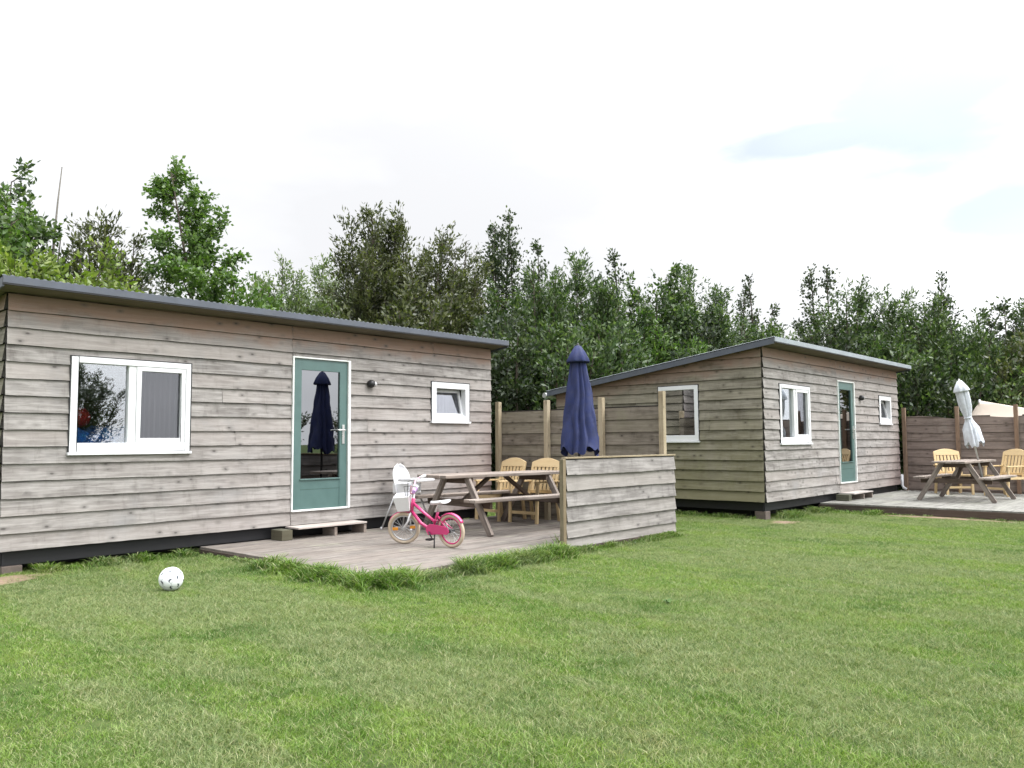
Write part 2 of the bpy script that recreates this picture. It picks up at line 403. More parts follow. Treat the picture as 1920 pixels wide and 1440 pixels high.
def grass_mat(dim=1.0):
    t = NT('grass_blade'); g = t.n('ShaderNodeNewGeometry').outputs['Position']
    at = t.n('ShaderNodeAttribute', attribute_name='rnd').outputs['Fac']
    big = t.noise(t.mapping(g, (1, 1, 1)), .38, 3, .55)
    band = t.noise(t.mapping(g, (1.1, .28, 1), rot=(0, 0, R(35))), 1.0, 4, .6)
    mid = t.noise(t.mapping(g, (1.25, .75, 1), rot=(0, 0, R(20)), loc=(9, 3, 0)), 1.5, 6, .7)
    fine = t.noise(g, 7.5, 4, .65)
    c = t.mix(t.rng(mid, .38, .60), (.118, .225, .026), (.215, .33, .05))
    c = t.mix(t.rng(fine, .35, .7, 0, .6), c, (.22, .30, .09))
    c = t.mix(t.rng(big, .50, .64, 0, .6), c, (.225, .28, .12))
    c = t.mix(t.rng(band, .47, .57, 0, .65), c, (.255, .295, .145))
    dry = t.math('MULTIPLY', t.rng(mid, .56, .72), t.rng(fine, .35, .6))
    c = t.mix(t.math('MULTIPLY', dry, .65), c, (.31, .26, .125))
    lush = t.noise(t.mapping(g, (1, 1, 1), loc=(31, 8, 0)), .9, 5, .65)
    c = t.mix(t.rng(lush, .54, .66, 0, .7), c, (.08, .17, .026))
    c = t.mix(t.rng(at, .80, .86, 0, .8), c, (.40, .38, .22))
    c = t.mix(t.rng(at, 0, .55, .75, 0), c, (.034, .085, .014))
    if dim != 1.0: c = t.mix(1.0, c, (dim, dim * 1.08, dim * .95), 'MULTIPLY')   # coarser, deeper green blades
    d = t.n('ShaderNodeBsdfDiffuse'); t.l(c, d.inputs[0])
    tr = t.n('ShaderNodeBsdfTranslucent'); t.l(t.mix(1, c, (1.0, 1.1, .6), 'MULTIPLY'), tr.inputs[0])
    gl = t.n('ShaderNodeBsdfGlossy'); gl.inputs['Roughness'].default_value = .5; gl.inputs[0].default_value = (.6, .6, .6, 1)
    m1 = t.n('ShaderNodeMixShader'); m1.inputs[0].default_value = .35; t.l(d.outputs[0], m1.inputs[1]); t.l(tr.outputs[0], m1.inputs[2])
    m2 = t.n('ShaderNodeMixShader'); m2.inputs[0].default_value = .035; t.l(m1.outputs[0], m2.inputs[1]); t.l(gl.outputs[0], m2.inputs[2])
    t.l(m2.outputs[0], t.out.inputs[0]); return t.m
M['grass'] = grass_mat()
M['grass_tall'] = grass_mat(.74)
def blades(name, base, height, width, lean, r, mat, segs=2):
    """base (n,3) array of roots -> one mesh of bent blades"""
    n = len(base)
    az = r.uniform(0, 2 * np.pi, n); la = r.uniform(0, 2 * np.pi, n)
    side = np.stack([np.cos(az), np.sin(az), np.zeros(n)], 1)
    ln = np.stack([np.cos(la), np.sin(la), np.zeros(n)], 1) * (lean * r.uniform(.2, 1, n) * height)[:, None]
    up = np.array([0, 0, 1.0]) * height[:, None]
    w = (width * .5)[:, None]
    rows = []
    for k in range(segs):
        f = k / segs
        p = base + up * f + ln * f ** 2
        rows += [p - side * w * (1 - .35 * f), p + side * w * (1 - .35 * f)]
    rows.append(base + up * (1 - .15 * lean) + ln)
    V = np.stack(rows, 1).reshape(-1, 3); m = 2 * segs + 1
    me = bpy.data.meshes.new(name)
    b = np.arange(n) * m
    loops = []; 
    quads = [(2 * k, 2 * k + 1, 2 * k + 3, 2 * k + 2) for k in range(segs - 1)]; tri = (2 * segs - 2, 2 * segs - 1, 2 * segs)
    per = sum(quads, ()) + tri; sizes = [4] * len(quads) + [3]
    L = (b[:, None] + np.array(per)[None]).ravel()
    nf = n * len(sizes); st = np.concatenate([[0], np.cumsum(sizes)[:-1]])
    starts = (np.arange(n)[:, None] * len(per) + st[None]).ravel()
    me.vertices.add(len(V)); me.vertices.foreach_set('co', V.ravel().astype(np.float32))
    me.loops.add(len(L)); me.loops.foreach_set('vertex_index', L.astype(np.int32))
    me.polygons.add(nf); me.polygons.foreach_set('loop_start', starts.astype(np.int32))
    me.update(calc_edges=True)
    a = me.attributes.new('rnd', 'FLOAT', 'POINT'); a.data.foreach_set('value', np.repeat(r.uniform(0, 1, n), m).astype(np.float32))
    me.materials.append(mat); return me

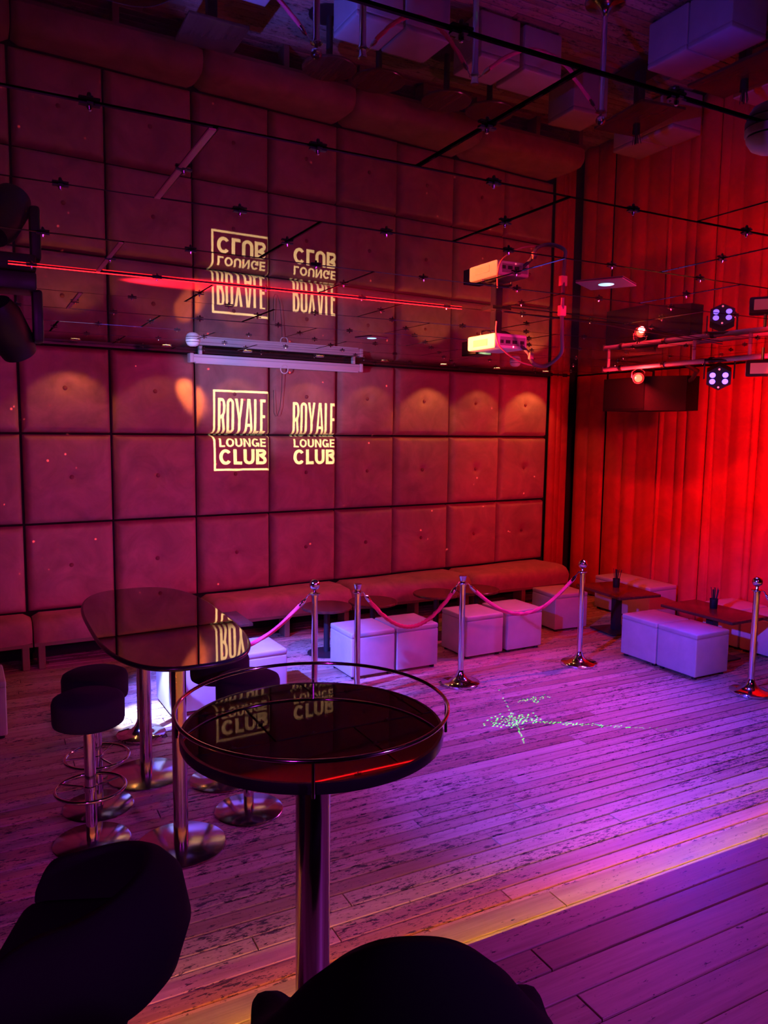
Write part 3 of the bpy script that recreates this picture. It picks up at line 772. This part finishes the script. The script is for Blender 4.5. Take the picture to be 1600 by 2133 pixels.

▶ **Exercise instructions**
Pictures in the records above are not copied; print everything else exactly.

▶ **Final result**
Write part 2 of the bpy script that recreates this picture. It picks up at line 403. More parts follow. Treat the picture as 1920 pixels wide and 1440 pixels high.
def grass_mat(dim=1.0):
    t = NT('grass_blade'); g = t.n('ShaderNodeNewGeometry').outputs['Position']
    at = t.n('ShaderNodeAttribute', attribute_name='rnd').outputs['Fac']
    big = t.noise(t.mapping(g, (1, 1, 1)), .38, 3, .55)
    band = t.noise(t.mapping(g, (1.1, .28, 1), rot=(0, 0, R(35))), 1.0, 4, .6)
    mid = t.noise(t.mapping(g, (1.25, .75, 1), rot=(0, 0, R(20)), loc=(9, 3, 0)), 1.5, 6, .7)
    fine = t.noise(g, 7.5, 4, .65)
    c = t.mix(t.rng(mid, .38, .60), (.118, .225, .026), (.215, .33, .05))
    c = t.mix(t.rng(fine, .35, .7, 0, .6), c, (.22, .30, .09))
    c = t.mix(t.rng(big, .50, .64, 0, .6), c, (.225, .28, .12))
    c = t.mix(t.rng(band, .47, .57, 0, .65), c, (.255, .295, .145))
    dry = t.math('MULTIPLY', t.rng(mid, .56, .72), t.rng(fine, .35, .6))
    c = t.mix(t.math('MULTIPLY', dry, .65), c, (.31, .26, .125))
    lush = t.noise(t.mapping(g, (1, 1, 1), loc=(31, 8, 0)), .9, 5, .65)
    c = t.mix(t.rng(lush, .54, .66, 0, .7), c, (.08, .17, .026))
    c = t.mix(t.rng(at, .80, .86, 0, .8), c, (.40, .38, .22))
    c = t.mix(t.rng(at, 0, .55, .75, 0), c, (.034, .085, .014))
    if dim != 1.0: c = t.mix(1.0, c, (dim, dim * 1.08, dim * .95), 'MULTIPLY')   # coarser, deeper green blades
    d = t.n('ShaderNodeBsdfDiffuse'); t.l(c, d.inputs[0])
    tr = t.n('ShaderNodeBsdfTranslucent'); t.l(t.mix(1, c, (1.0, 1.1, .6), 'MULTIPLY'), tr.inputs[0])
    gl = t.n('ShaderNodeBsdfGlossy'); gl.inputs['Roughness'].default_value = .5; gl.inputs[0].default_value = (.6, .6, .6, 1)
    m1 = t.n('ShaderNodeMixShader'); m1.inputs[0].default_value = .35; t.l(d.outputs[0], m1.inputs[1]); t.l(tr.outputs[0], m1.inputs[2])
    m2 = t.n('ShaderNodeMixShader'); m2.inputs[0].default_value = .035; t.l(m1.outputs[0], m2.inputs[1]); t.l(gl.outputs[0], m2.inputs[2])
    t.l(m2.outputs[0], t.out.inputs[0]); return t.m
M['grass'] = grass_mat()
M['grass_tall'] = grass_mat(.74)
def blades(name, base, height, width, lean, r, mat, segs=2):
    """base (n,3) array of roots -> one mesh of bent blades"""
    n = len(base)
    az = r.uniform(0, 2 * np.pi, n); la = r.uniform(0, 2 * np.pi, n)
    side = np.stack([np.cos(az), np.sin(az), np.zeros(n)], 1)
    ln = np.stack([np.cos(la), np.sin(la), np.zeros(n)], 1) * (lean * r.uniform(.2, 1, n) * height)[:, None]
    up = np.array([0, 0, 1.0]) * height[:, None]
    w = (width * .5)[:, None]
    rows = []
    for k in range(segs):
        f = k / segs
        p = base + up * f + ln * f ** 2
        rows += [p - side * w * (1 - .35 * f), p + side * w * (1 - .35 * f)]
    rows.append(base + up * (1 - .15 * lean) + ln)
    V = np.stack(rows, 1).reshape(-1, 3); m = 2 * segs + 1
    me = bpy.data.meshes.new(name)
    b = np.arange(n) * m
    loops = []; 
    quads = [(2 * k, 2 * k + 1, 2 * k + 3, 2 * k + 2) for k in range(segs - 1)]; tri = (2 * segs - 2, 2 * segs - 1, 2 * segs)
    per = sum(quads, ()) + tri; sizes = [4] * len(quads) + [3]
    L = (b[:, None] + np.array(per)[None]).ravel()
    nf = n * len(sizes); st = np.concatenate([[0], np.cumsum(sizes)[:-1]])
    starts = (np.arange(n)[:, None] * len(per) + st[None]).ravel()
    me.vertices.add(len(V)); me.vertices.foreach_set('co', V.ravel().astype(np.float32))
    me.loops.add(len(L)); me.loops.foreach_set('vertex_index', L.astype(np.int32))
    me.polygons.add(nf); me.polygons.foreach_set('loop_start', starts.astype(np.int32))
    me.update(calc_edges=True)
    a = me.attributes.new('rnd', 'FLOAT', 'POINT'); a.data.foreach_set('value', np.repeat(r.uniform(0, 1, n), m).astype(np.float32))
    me.materials.append(mat); return me

Write part 3 of the bpy script that recreates this picture. It picks up at line 772. This part finishes the script. The script is for Blender 4.5. Take the picture to be 1600 by 2133 pixels.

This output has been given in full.